Лыжный бросок
Первые десять километров я пробежал по проторенной лыжне вдоль Красноармейского шоссе, а от деревни Жуковка взял направление на восток. Довольно долго лыжня шла по просеке, закрытой сверху согнутыми под тяжестью снега березками и орешником. Пробежав по белому туннелю еще с десяток километров, я оказался в пойме Вори, по которой начал спускаться на юг, в сторону Монино, чтобы не доходя до города свернуть на восток, к Ногинску.
…Хотя я бежал все шесть часов с постоянной скоростью около 10 км/час, я все еще находился в пойме Вори. Начинало смеркаться, и я стал подозревать, что оставшиеся километров тридцать засветло не преодолею. От этой мысли усталость удесятерилась. Я на минуту остановился. Усилившийся к вечеру мороз набросился на уставшее тело. Я осознал, что это опасно и, поборов усталость, двинулся дальше, но через сотню шагов ноги сами остановились. Захотелось присесть. Ну хоть на десять минут! И тут до меня дошла суть ситуации: сон или потеря сознания в данных условиях означает неминуемую гибель. А она, Косая, стоит рядом и такая ласковая: «Это совсем не страшно и не больно – стоит только задремать». И, превозмогая желание присесть, неимоверным усилием воли я заставил ноги двигаться.
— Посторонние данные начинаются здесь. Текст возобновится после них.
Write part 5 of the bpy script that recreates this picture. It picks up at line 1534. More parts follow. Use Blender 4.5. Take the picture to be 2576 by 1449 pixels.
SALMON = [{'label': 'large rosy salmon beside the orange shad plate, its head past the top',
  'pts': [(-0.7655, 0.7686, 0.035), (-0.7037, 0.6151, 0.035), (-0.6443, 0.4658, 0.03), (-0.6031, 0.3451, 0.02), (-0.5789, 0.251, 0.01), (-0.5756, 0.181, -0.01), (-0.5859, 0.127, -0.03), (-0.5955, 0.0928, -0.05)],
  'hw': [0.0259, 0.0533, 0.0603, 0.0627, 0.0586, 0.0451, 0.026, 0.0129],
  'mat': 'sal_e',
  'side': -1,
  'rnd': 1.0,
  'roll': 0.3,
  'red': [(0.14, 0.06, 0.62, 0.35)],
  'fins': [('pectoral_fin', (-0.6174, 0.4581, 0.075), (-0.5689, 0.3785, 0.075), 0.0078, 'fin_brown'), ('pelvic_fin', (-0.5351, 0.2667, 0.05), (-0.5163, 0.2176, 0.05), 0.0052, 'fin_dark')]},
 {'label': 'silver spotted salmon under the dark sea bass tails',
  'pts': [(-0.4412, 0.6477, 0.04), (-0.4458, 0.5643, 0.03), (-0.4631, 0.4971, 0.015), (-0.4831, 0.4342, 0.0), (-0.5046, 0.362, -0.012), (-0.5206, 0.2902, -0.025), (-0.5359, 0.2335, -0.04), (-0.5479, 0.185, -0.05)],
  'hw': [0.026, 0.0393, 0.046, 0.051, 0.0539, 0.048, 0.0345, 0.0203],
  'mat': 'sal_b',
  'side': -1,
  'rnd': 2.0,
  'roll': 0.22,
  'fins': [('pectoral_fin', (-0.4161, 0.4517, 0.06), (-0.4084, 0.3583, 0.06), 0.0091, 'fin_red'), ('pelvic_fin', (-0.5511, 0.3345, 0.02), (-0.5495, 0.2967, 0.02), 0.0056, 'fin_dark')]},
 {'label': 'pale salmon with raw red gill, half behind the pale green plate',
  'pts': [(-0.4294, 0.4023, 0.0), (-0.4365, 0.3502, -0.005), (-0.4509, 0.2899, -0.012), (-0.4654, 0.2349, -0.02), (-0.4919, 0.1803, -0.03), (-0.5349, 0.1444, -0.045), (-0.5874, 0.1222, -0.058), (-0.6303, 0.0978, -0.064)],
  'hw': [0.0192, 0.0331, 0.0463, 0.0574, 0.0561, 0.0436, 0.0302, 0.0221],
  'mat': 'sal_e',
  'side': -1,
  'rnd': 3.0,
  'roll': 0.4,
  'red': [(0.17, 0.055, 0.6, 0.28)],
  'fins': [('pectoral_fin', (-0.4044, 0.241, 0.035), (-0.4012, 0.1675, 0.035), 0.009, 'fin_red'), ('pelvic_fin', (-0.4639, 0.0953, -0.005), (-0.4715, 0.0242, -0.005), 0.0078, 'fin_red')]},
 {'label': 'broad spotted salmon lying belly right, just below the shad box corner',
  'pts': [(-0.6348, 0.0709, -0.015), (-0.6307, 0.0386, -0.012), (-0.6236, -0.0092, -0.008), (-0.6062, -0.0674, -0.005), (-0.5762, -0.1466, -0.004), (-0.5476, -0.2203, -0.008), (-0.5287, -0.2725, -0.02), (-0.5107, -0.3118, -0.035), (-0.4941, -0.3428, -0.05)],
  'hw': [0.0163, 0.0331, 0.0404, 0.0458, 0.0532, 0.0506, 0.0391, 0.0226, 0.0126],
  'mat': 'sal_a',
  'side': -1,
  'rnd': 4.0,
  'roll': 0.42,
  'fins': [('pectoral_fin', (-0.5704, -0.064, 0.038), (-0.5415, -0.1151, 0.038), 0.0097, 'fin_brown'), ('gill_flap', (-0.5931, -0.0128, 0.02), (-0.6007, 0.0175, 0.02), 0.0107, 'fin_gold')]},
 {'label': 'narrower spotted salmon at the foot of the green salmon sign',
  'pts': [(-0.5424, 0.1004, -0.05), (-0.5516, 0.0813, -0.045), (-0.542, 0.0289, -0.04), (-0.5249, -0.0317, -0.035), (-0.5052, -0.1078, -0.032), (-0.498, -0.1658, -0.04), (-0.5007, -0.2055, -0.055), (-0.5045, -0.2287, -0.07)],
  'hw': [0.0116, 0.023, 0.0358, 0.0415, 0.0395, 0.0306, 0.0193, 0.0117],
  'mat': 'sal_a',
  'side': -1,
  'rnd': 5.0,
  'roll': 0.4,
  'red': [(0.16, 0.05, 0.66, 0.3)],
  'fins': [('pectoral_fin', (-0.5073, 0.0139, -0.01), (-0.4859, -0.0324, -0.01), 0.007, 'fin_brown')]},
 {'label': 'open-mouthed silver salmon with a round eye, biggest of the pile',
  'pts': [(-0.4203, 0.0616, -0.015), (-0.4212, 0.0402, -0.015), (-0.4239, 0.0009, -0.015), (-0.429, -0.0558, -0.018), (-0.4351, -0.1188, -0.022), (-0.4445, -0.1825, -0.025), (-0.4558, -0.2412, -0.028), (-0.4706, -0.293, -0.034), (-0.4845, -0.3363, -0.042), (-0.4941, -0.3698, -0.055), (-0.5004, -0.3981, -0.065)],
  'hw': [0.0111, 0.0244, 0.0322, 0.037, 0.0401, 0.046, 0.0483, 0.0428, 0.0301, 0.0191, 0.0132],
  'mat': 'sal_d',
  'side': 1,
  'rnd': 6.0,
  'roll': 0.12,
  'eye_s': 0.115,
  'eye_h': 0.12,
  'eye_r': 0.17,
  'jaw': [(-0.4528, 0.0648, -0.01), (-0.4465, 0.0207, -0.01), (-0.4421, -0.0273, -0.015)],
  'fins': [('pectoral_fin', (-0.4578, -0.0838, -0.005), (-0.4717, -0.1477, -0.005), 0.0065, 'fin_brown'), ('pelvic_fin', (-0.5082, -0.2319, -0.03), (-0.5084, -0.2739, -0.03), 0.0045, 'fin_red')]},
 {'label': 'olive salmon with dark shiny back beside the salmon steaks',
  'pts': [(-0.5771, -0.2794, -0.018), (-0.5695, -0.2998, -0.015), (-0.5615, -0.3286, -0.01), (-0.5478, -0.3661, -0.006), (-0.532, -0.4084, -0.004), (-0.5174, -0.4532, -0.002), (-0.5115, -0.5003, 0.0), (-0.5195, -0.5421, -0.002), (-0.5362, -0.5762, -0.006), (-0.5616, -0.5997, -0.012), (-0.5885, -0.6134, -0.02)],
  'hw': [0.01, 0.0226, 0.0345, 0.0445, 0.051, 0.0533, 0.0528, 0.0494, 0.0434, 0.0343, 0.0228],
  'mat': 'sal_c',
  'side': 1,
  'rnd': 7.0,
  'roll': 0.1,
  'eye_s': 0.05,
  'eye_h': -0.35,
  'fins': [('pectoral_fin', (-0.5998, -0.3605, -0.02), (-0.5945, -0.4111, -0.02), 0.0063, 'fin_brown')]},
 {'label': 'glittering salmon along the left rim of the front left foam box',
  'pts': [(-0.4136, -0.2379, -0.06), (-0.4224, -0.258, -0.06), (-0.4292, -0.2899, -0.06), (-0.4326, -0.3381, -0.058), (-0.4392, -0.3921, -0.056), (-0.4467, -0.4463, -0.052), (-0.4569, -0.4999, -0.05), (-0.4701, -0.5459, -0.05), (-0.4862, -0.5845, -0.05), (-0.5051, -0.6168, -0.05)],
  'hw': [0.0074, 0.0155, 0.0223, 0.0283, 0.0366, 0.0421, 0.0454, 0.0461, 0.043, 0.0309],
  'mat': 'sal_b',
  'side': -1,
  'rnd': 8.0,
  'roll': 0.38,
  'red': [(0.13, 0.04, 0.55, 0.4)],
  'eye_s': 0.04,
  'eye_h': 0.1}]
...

Вскоре просека опять вывела меня к широкой пойме Вори. Стало темнеть, а вокруг ни огонька. Интуитивно я взял курс на юг, к городу Лосино-Петровский, до которого оставалось километров пять. А от него еще столько же до станции Монино. И тут начался самый трудный момент моей жизни…
Это сейчас в теплом, комфортном доме те последние десять километров воспринимаются просто как абстрактный факт, вроде таблицы умножения. А тогда они привели к настоящей духовной борьбе. Я встал, сделал десять шагов и упал, но с трудом снова встал и сделал еще десять шагов. Так в полном изнеможении мне удалось продвинуться на километр. Наконец воля иссякла. Я покачивался, опираясь на палки. Уже давно наступила ночь…
Как ни странно, но в тот момент я ни о ком и ни о чем не думал (а зря!). И лишь моя воля представлялась мне брошенной на землю тряпкой. Но тут откуда-то появилась другая воля и стала презрительно укорять первую: «И ты смеешь называть себя волей? Ха-ха!..»
Не сказал бы, что эффект оказался ощутимым, тем не менее моя подневольная воля тупо приказала ногам идти и идти. И, ни о чем не думая, я, как ломовая лошадь, пошел, пошел…
И дошел! Я сел в окоченевший не отапливаемый вагон и укутался в тонкое одеяло. Поезд отправился лишь через полчаса, и до пересадки в Мытищах я продолжал замерзать. И только когда пересел в теплый заполненный народом загорский поезд, я немного пришел в себя…
Я остался жив, и пусть на тройку с минусом, но моя сверхволя экзамен выдержала.
(Любопытно, что ведь физически я был самым слабым среди ребят.)